While this seems like an interesting and informative book, it was not an easy read. It felt quite choppy in most places. To me, there was no real flow, so after a few chapters, I ended up skimming and finally putting it down. I have another similar read coming via inter-library soon. I hope it is much easier!
An in-depth examination of the interwoven lives of Southern women and their female slaves. It isn't all moonlight and magnolias, nor is it all Simon Legree. The text is a bit dry at times, but very informative.
The book talked more about slaveowners' perspective than the slaves, so I found myself often wondering how the slaves thought about something. I had to get used to the academic writing style; the book was a little drier than I like, but it was informative.
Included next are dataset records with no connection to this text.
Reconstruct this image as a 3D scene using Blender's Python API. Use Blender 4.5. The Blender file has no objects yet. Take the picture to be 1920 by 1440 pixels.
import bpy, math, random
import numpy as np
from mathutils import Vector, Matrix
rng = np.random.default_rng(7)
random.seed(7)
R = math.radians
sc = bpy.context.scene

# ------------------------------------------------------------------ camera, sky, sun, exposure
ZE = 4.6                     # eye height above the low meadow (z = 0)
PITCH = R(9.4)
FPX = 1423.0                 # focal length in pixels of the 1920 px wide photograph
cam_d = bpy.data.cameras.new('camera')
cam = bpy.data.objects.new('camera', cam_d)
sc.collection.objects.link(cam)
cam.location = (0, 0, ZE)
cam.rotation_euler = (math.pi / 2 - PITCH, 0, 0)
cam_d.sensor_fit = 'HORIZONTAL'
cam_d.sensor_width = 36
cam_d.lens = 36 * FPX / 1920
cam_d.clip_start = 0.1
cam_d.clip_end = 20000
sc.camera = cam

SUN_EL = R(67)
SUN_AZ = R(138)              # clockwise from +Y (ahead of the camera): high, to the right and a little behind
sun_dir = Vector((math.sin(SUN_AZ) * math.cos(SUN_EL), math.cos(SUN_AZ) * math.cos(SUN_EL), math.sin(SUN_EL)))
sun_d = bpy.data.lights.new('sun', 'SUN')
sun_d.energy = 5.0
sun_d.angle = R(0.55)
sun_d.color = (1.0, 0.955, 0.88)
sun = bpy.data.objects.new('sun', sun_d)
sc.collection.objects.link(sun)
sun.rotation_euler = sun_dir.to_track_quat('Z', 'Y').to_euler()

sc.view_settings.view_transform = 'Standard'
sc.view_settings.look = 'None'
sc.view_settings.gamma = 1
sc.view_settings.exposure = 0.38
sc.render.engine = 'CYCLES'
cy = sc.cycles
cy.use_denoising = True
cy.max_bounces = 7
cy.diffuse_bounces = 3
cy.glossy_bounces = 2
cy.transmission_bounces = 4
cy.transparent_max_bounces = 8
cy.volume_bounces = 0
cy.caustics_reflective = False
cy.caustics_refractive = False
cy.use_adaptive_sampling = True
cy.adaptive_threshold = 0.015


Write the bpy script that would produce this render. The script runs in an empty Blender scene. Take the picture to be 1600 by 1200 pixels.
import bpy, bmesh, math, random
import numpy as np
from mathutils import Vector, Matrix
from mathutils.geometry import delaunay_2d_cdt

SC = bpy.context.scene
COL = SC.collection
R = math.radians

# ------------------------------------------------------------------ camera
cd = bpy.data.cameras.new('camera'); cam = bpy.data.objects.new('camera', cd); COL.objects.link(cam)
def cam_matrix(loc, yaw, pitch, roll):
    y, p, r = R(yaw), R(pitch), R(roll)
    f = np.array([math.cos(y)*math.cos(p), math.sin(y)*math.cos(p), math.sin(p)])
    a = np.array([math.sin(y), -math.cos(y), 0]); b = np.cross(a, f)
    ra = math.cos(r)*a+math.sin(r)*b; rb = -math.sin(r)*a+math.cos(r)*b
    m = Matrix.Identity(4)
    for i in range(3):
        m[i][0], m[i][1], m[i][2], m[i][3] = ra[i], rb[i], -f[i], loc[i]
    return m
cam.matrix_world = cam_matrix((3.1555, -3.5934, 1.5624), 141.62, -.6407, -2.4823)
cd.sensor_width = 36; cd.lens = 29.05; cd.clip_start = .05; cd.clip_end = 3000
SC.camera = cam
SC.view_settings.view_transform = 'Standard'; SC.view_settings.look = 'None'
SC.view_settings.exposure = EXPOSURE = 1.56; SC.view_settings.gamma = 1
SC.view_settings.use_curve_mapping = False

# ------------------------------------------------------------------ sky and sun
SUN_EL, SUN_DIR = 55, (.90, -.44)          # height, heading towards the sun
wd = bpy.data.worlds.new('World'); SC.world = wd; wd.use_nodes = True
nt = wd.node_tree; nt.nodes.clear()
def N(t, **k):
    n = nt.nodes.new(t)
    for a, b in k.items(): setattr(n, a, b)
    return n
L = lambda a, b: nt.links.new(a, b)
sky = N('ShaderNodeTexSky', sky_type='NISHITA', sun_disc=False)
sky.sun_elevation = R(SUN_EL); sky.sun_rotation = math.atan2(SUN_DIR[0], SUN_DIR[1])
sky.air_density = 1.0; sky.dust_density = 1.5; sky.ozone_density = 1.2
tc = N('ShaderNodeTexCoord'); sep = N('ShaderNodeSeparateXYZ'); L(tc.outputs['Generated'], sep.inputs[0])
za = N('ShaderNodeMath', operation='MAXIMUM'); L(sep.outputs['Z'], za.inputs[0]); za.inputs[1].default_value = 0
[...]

Finally, I finished the book. Took me forever. I recommend this for scholars who are interested in the Civil War and the relationship between female slaveholders and female slaves. Very well researched. Reads more like a dissertation.
Long read but worth it if you are interested in women's history, slave history, southern history... I read this in graduate school and had to write and present a book analysis for the class. I chose this book. Still one of the best reads I had in grad school.
I. Knew. There. Was. Not. Only. Blacks. In_slavery. Its. In. Black. And. White. There. Was. Also. Whites. In_slavery. And. Many. Others. Free. At. Last.